Categories of Special Interest

Architectural, Artistic


Original Use

Worker's house


Historical Use

Hostel


Date

1906 - 1911


Coordinates

313619, 112004


Date Recorded

06/09/2009


Date Updated

--/--/--


Description

Detached three- or five-bay single-storey engine drivers' dormitory house with half-dormer attic, occupied 1911, on a rectangular plan centred on single-bay single-storey advanced porch. Sold, 1984, to accommodate alternative use. Closed, 2004. For sale, 2009. Now disused. Pitched slate roof including flat roofs to window openings to half-dormer attic with clay ridge tiles, paired roughcast central chimney stacks having terracotta cornice capping supporting yellow terracotta pots, timber bargeboards to gables on timber purlins, and cast-iron rainwater goods on timber eaves boards on exposed timber rafters retaining cast-iron downpipes. Roughcast walls on rendered chamfered plinth.

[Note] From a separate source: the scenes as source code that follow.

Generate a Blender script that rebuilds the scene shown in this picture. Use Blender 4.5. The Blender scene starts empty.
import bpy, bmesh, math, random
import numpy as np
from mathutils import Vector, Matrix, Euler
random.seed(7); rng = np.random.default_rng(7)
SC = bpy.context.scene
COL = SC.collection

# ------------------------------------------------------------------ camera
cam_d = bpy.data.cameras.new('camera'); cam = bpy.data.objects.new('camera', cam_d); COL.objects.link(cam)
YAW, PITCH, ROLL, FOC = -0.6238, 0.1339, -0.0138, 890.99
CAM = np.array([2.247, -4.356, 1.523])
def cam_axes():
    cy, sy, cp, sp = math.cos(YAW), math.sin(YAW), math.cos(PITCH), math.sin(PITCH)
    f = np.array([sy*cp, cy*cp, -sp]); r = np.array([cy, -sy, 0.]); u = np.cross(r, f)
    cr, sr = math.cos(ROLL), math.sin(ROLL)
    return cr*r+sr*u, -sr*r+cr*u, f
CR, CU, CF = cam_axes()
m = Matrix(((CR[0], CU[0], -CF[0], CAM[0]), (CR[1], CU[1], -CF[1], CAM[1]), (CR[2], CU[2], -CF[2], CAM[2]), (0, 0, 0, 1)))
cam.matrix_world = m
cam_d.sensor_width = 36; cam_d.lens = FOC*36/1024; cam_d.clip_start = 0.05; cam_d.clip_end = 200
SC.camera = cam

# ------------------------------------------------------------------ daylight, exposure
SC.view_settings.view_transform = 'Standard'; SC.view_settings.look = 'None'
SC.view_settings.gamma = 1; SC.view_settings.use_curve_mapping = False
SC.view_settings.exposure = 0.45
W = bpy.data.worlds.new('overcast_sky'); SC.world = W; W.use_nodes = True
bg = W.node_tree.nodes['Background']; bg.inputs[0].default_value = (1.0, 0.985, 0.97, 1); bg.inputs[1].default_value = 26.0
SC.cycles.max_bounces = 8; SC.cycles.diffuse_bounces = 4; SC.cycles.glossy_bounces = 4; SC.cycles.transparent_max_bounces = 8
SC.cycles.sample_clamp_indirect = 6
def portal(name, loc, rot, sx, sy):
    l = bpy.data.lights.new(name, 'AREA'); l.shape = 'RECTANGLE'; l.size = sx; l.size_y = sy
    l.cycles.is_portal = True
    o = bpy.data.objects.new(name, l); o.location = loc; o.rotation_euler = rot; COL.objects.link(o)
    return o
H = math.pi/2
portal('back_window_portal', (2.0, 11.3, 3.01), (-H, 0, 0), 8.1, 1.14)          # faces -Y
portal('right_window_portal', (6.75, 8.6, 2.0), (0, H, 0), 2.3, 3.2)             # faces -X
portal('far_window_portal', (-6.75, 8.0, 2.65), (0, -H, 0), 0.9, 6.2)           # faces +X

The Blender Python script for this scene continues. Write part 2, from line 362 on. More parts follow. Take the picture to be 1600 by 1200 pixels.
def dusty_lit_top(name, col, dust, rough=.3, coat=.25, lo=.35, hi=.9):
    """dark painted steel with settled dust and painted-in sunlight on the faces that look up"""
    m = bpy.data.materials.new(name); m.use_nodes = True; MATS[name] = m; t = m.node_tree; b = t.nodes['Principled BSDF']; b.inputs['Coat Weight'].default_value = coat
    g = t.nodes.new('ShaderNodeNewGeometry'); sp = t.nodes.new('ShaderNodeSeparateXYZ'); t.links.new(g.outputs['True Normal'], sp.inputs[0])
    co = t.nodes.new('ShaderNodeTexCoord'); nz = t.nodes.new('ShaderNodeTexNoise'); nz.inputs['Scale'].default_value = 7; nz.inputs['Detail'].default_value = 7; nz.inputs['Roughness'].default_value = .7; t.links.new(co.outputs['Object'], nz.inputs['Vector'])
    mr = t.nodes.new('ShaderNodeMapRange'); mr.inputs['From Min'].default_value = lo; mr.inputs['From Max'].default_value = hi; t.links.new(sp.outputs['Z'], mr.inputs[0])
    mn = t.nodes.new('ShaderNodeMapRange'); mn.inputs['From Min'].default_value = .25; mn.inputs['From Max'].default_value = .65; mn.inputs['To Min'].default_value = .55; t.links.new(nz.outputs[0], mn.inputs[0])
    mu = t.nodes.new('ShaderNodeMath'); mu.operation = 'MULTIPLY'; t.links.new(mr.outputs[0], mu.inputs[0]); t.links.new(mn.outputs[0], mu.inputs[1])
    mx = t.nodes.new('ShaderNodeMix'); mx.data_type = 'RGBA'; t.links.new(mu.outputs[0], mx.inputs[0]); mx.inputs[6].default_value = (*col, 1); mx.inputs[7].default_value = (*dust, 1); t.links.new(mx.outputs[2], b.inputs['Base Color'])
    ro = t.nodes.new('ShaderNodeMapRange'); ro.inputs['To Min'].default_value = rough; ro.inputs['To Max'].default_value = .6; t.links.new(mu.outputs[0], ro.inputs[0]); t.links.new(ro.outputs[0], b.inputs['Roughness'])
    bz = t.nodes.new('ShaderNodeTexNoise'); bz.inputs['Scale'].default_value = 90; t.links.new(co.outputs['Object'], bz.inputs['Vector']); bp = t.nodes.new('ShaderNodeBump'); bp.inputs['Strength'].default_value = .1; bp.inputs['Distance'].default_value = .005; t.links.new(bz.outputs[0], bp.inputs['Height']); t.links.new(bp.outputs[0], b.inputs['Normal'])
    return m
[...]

Square-headed central door opening in segmental-headed recess with timber surround framing timber panelled door. Paired square-headed flanking window openings in camber-headed recesses with concrete sills, and concealed dressings with hood mouldings over framing six-over-six timber sash windows. Square-headed window openings in bipartite arrangement (half-dormer attic) with timber surrounds framing four-over-four timber sash windows having exposed sash boxes. Street fronted on a corner site with piers to perimeter having shallow pyramidal capping supporting timber gate.

Appraisal

An engine drivers' dormitory house representing an important component of the early twentieth-century built heritage of south County Wexford with the architectural value of the composition, one forming the centrepiece of a new village erected in tandem with the redevelopment of Rosslare Harbour (1904-6) by the Fishguard and Rosslare Railways and Harbours (FRRH) Company, suggested by such attributes as rectilinear plan form centred on a curvilinear-topped porch; and the high pitched roofline. A prolonged period of unoccupancy notwithstanding, the elementary form and massing survive intact together with substantial quantities of the original fabric, both to the exterior and to the restrained interior, thus upholding the character or integrity of an engine drivers' dormitory house making a pleasing visual statement in a harbour village street scene.